### [Required task]
Omit the pictures and output every entry below exactly as written.

*** Supplied material ***

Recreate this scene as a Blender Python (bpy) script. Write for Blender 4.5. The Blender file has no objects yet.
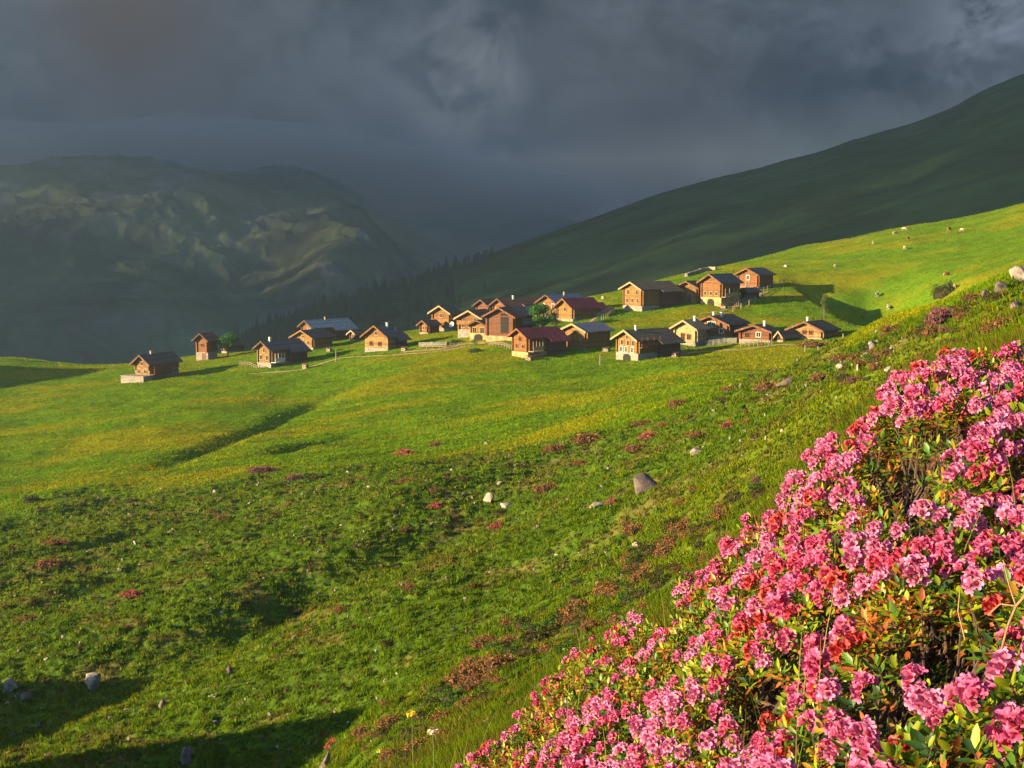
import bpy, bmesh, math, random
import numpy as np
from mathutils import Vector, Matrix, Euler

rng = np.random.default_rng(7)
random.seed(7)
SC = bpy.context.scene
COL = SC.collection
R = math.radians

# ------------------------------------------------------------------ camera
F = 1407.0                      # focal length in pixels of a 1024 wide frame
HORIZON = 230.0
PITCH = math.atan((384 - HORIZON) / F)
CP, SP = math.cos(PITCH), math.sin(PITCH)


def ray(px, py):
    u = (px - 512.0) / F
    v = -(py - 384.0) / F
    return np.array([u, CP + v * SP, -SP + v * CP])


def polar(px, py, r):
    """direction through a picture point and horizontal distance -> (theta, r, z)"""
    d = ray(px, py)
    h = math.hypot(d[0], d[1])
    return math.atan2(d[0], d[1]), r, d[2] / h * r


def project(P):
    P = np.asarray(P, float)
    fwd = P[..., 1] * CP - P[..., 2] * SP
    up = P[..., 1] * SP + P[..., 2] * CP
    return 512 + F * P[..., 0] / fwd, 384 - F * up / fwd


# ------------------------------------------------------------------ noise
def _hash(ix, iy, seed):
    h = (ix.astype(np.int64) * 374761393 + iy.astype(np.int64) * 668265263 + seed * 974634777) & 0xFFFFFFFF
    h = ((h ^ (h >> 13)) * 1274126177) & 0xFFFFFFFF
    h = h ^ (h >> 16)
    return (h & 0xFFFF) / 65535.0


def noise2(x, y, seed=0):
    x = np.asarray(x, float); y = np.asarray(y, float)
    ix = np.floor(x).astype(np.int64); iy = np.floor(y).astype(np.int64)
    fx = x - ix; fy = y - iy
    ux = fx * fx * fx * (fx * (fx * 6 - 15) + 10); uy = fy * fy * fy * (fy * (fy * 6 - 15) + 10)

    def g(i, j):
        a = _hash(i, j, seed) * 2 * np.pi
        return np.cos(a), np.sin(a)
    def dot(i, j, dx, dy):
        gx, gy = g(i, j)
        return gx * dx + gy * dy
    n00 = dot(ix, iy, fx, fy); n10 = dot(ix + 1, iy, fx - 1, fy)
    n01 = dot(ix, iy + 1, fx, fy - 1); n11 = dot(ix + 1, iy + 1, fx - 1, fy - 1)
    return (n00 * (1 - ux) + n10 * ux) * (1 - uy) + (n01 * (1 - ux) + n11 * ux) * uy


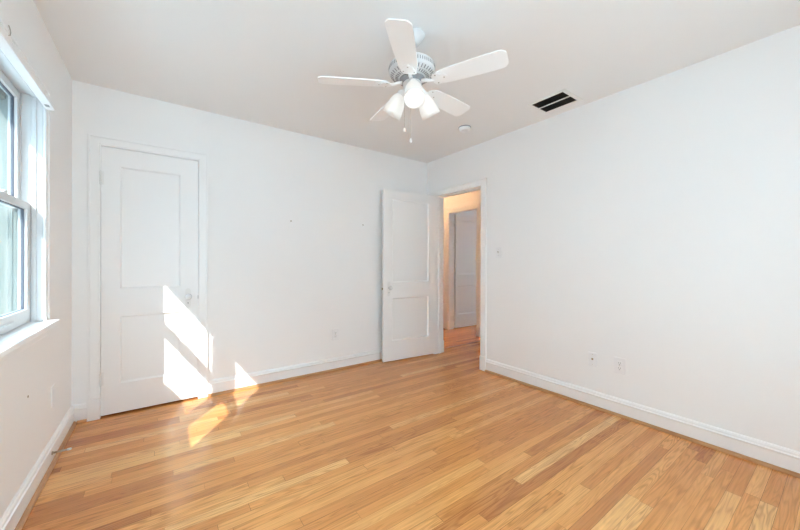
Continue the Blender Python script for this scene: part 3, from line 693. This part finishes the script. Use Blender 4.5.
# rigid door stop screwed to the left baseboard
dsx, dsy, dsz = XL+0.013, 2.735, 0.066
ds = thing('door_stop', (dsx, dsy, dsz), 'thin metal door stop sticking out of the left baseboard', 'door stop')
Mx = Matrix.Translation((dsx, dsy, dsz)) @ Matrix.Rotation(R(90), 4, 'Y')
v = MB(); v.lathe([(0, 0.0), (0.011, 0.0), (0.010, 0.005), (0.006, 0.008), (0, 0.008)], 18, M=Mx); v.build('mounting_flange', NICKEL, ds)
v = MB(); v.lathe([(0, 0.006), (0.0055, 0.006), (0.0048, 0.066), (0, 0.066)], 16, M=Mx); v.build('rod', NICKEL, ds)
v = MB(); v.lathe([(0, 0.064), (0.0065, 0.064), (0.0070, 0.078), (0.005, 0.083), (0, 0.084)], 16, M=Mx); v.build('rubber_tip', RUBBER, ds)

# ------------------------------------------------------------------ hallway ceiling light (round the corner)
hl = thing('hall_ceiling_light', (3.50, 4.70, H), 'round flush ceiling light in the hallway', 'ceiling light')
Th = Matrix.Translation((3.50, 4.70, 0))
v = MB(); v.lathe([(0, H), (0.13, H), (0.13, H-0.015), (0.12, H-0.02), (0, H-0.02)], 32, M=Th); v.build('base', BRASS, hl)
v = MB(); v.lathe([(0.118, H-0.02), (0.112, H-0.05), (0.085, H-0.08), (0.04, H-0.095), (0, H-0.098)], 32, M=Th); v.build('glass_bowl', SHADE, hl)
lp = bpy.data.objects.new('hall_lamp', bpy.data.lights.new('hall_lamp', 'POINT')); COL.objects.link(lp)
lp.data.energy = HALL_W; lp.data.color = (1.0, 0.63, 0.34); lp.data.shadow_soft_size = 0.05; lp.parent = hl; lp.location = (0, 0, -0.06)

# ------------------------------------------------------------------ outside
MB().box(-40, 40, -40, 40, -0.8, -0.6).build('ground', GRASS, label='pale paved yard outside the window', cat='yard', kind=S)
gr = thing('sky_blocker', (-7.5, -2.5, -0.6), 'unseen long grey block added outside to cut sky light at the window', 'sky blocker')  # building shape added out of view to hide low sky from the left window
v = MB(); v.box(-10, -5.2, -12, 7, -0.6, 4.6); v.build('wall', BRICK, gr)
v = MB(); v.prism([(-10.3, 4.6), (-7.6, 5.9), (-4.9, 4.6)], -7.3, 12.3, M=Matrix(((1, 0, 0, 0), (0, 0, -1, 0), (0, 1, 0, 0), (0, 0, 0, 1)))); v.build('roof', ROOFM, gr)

***

### [Reply]
Recreate this scene as a Blender Python (bpy) script. Write for Blender 4.5. The Blender file has no objects yet.
import bpy, bmesh, math, random
import numpy as np
from mathutils import Vector, Matrix, Euler

rng = np.random.default_rng(7)
random.seed(7)
SC = bpy.context.scene
COL = SC.collection
R = math.radians

# ------------------------------------------------------------------ camera
F = 1407.0                      # focal length in pixels of a 1024 wide frame
HORIZON = 230.0
PITCH = math.atan((384 - HORIZON) / F)
CP, SP = math.cos(PITCH), math.sin(PITCH)


def ray(px, py):
    u = (px - 512.0) / F
    v = -(py - 384.0) / F
    return np.array([u, CP + v * SP, -SP + v * CP])


def polar(px, py, r):
    """direction through a picture point and horizontal distance -> (theta, r, z)"""
    d = ray(px, py)
    h = math.hypot(d[0], d[1])
    return math.atan2(d[0], d[1]), r, d[2] / h * r


def project(P):
    P = np.asarray(P, float)
    fwd = P[..., 1] * CP - P[..., 2] * SP
    up = P[..., 1] * SP + P[..., 2] * CP
    return 512 + F * P[..., 0] / fwd, 384 - F * up / fwd


# ------------------------------------------------------------------ noise
def _hash(ix, iy, seed):
    h = (ix.astype(np.int64) * 374761393 + iy.astype(np.int64) * 668265263 + seed * 974634777) & 0xFFFFFFFF
    h = ((h ^ (h >> 13)) * 1274126177) & 0xFFFFFFFF
    h = h ^ (h >> 16)
    return (h & 0xFFFF) / 65535.0


def noise2(x, y, seed=0):
    x = np.asarray(x, float); y = np.asarray(y, float)
    ix = np.floor(x).astype(np.int64); iy = np.floor(y).astype(np.int64)
    fx = x - ix; fy = y - iy
    ux = fx * fx * fx * (fx * (fx * 6 - 15) + 10); uy = fy * fy * fy * (fy * (fy * 6 - 15) + 10)

    def g(i, j):
        a = _hash(i, j, seed) * 2 * np.pi
        return np.cos(a), np.sin(a)
    def dot(i, j, dx, dy):
        gx, gy = g(i, j)
        return gx * dx + gy * dy
    n00 = dot(ix, iy, fx, fy); n10 = dot(ix + 1, iy, fx - 1, fy)
    n01 = dot(ix, iy + 1, fx, fy - 1); n11 = dot(ix + 1, iy + 1, fx - 1, fy - 1)
    return (n00 * (1 - ux) + n10 * ux) * (1 - uy) + (n01 * (1 - ux) + n11 * ux) * uy


Continue the Blender Python script for this scene: part 3, from line 693. This part finishes the script. Use Blender 4.5.
# rigid door stop screwed to the left baseboard
dsx, dsy, dsz = XL+0.013, 2.735, 0.066
ds = thing('door_stop', (dsx, dsy, dsz), 'thin metal door stop sticking out of the left baseboard', 'door stop')
Mx = Matrix.Translation((dsx, dsy, dsz)) @ Matrix.Rotation(R(90), 4, 'Y')
v = MB(); v.lathe([(0, 0.0), (0.011, 0.0), (0.010, 0.005), (0.006, 0.008), (0, 0.008)], 18, M=Mx); v.build('mounting_flange', NICKEL, ds)
v = MB(); v.lathe([(0, 0.006), (0.0055, 0.006), (0.0048, 0.066), (0, 0.066)], 16, M=Mx); v.build('rod', NICKEL, ds)
v = MB(); v.lathe([(0, 0.064), (0.0065, 0.064), (0.0070, 0.078), (0.005, 0.083), (0, 0.084)], 16, M=Mx); v.build('rubber_tip', RUBBER, ds)

# ------------------------------------------------------------------ hallway ceiling light (round the corner)
hl = thing('hall_ceiling_light', (3.50, 4.70, H), 'round flush ceiling light in the hallway', 'ceiling light')
Th = Matrix.Translation((3.50, 4.70, 0))
v = MB(); v.lathe([(0, H), (0.13, H), (0.13, H-0.015), (0.12, H-0.02), (0, H-0.02)], 32, M=Th); v.build('base', BRASS, hl)
v = MB(); v.lathe([(0.118, H-0.02), (0.112, H-0.05), (0.085, H-0.08), (0.04, H-0.095), (0, H-0.098)], 32, M=Th); v.build('glass_bowl', SHADE, hl)
lp = bpy.data.objects.new('hall_lamp', bpy.data.lights.new('hall_lamp', 'POINT')); COL.objects.link(lp)
lp.data.energy = HALL_W; lp.data.color = (1.0, 0.63, 0.34); lp.data.shadow_soft_size = 0.05; lp.parent = hl; lp.location = (0, 0, -0.06)

# ------------------------------------------------------------------ outside
MB().box(-40, 40, -40, 40, -0.8, -0.6).build('ground', GRASS, label='pale paved yard outside the window', cat='yard', kind=S)
gr = thing('sky_blocker', (-7.5, -2.5, -0.6), 'unseen long grey block added outside to cut sky light at the window', 'sky blocker')  # building shape added out of view to hide low sky from the left window
v = MB(); v.box(-10, -5.2, -12, 7, -0.6, 4.6); v.build('wall', BRICK, gr)
v = MB(); v.prism([(-10.3, 4.6), (-7.6, 5.9), (-4.9, 4.6)], -7.3, 12.3, M=Matrix(((1, 0, 0, 0), (0, 0, -1, 0), (0, 1, 0, 0), (0, 0, 0, 1)))); v.build('roof', ROOFM, gr)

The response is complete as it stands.